Kısa vadeli yeni bir heyecan ve hikaye için güven, öngörülebilirlik ve eğitim gerektiğini söyleyen Yorgancılar, “TCMB’nin 4’ünce maddesine göre fiyat istikrarı sağlamak ile ilgili bir madde var. Yurt dışında Mercedes fabrikasının içinde okul var. Bizim hayalimiz bu. Bunu Aliağa OSB’de yapacağız. Aslında üç şey var; güven, istikrar ve eğitim. Biz bunu yapar mıyız? yaparız. 2015’ten bu yana hep eğiti hem üretim demişiz. Geçmişe dönüp bakıyorum 2 senede bir milli eğitim bakanı değişiyor. Biz uzun vadeli programlarımızı yaparak ülke olarak bunu başarmalıyız” dedi.
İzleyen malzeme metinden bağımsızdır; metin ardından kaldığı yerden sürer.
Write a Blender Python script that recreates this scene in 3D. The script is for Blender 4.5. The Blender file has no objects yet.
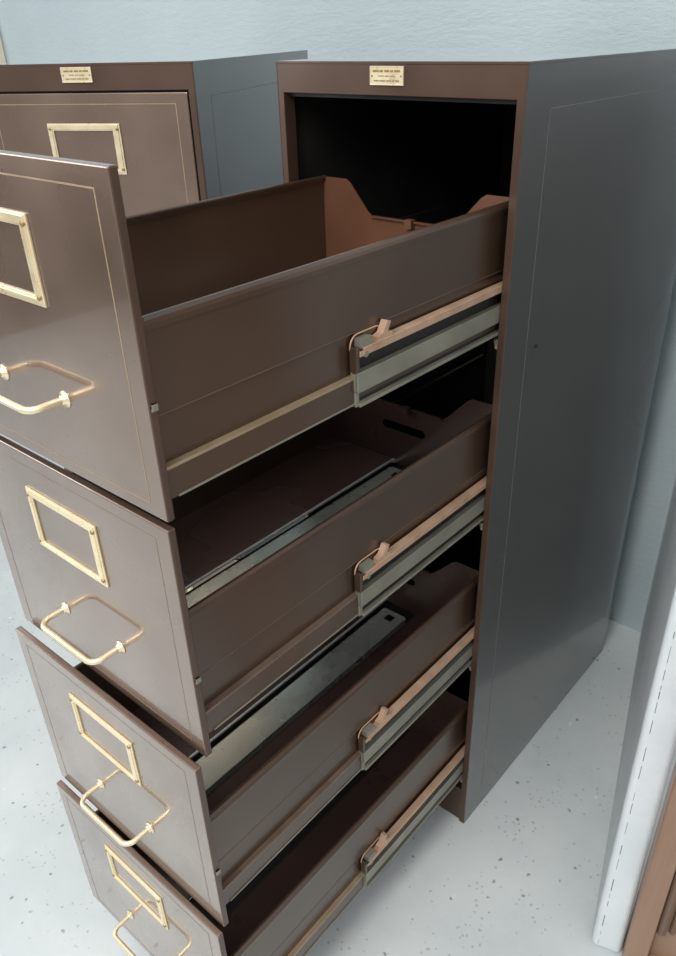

“ODALARA SİYASET SOKMUYORUZ”
Yorgancılar seçimin zamanında yapılması gerektiğini dile getirerek, “Sevmeyebilirsiniz; ama seçilene saygı göstermek vatandaşların ortak sorumluluğu. Odalara biz siyaseti sokmadık. Çünkü odalar siyaset üstü. Bizde her siyasi görüşten üye var. Ben adama sen şu görüştensin şu partidensin diyerek işini görmeme şansınız yok. Biz kucaklayıcı olmalıyız, bunu kanun bize söylemiş. 6 bin 698 vize ile ilgili çözüme ulaştırılan konu olmuş. Artık vize gizli bir vergi gibi oldu şu anda kim müracaat ederse etsin çok büyük sıkıntılar yaşıyorlar. Fuardan yer tutup, vize alamadığı için gidemeyen üyelerimiz vardı. Bu sadece İzmir için değil Türkiye’deki bütün sanayicilerin ortak sıkıntısı” diye konuştu.
“MÜLTECİLER SAVAŞ BİTTİĞİNDE GERİ DÖNMELİ”
Suriyeli vatandaşların savaş bittiğinde geri dönmesi gerektiğini söyleyen Yorgancılar, “Bakın savaş esnasında biz sorumluluk olarak onlara ev sahipliği yapalım; ama savaş bittiğinde geri dönmeli. Canı sıkılan sınırdan geçip burada oturabilir durumda değil. Yunanistan ne yapıyor, bot görünce bizim sularımıza ittiriyor. Çünkü alırsa bakmak durumunda. Savaş bittiyse gitmeliler bu kadar basit. İnsanlar buraya geldiği zaman para kazanmak durumunda. Özellikle ayakkabı sektöründe Suriyeli arkadaşlar çok çalışıyor” ifadelerini kullandı.